The state law against strip searches for minor offenses, passed in 1985, was prompted by several celebrated strip-search cases. Since then, reports of illegal strip searches across the state have diminished, said Karen Spinner, director of New Jersey's Association of Corrections.

"It's fairly clear now that it's not supposed to be done."

Inmate Advocate Gary Mitchell disagreed: "Despite a state statute and despite the fact that this is now the law in New Jersey, we have situations in which strip-searching incidents are all too prevalent."

Wardens of jails in Camden and Gloucester County defend strip searches of all incoming inmates as essential to jail security, and say they've changed their policies to comply with the law. But the change, attorneys who have filed illegal strip-search suits say, is a matter of semantics designed to cloak the continuation of an illegal practice.

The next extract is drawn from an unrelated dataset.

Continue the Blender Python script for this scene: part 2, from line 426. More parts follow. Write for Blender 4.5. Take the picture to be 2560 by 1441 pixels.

Gloucester County was still operating by its old procedures the night Carol Lind wound up behind its bars.

That night, Lind and a girlfriend went to Gallagher's, a tavern in Woodbury Heights now known as The Continental. Lind's ex-boyfriend stopped by to talk. The talk became an argument and the argument turned nasty.

Woodbury Heights police took her to the prison, where she spent the night. In the morning, a disorderly persons complaint was signed against her. But the charge was later dismissed.

"Given the circumstances," U.S. District Judge Stanley S. Brotman wrote, the strip search was not only unconstitutional. It was senseless.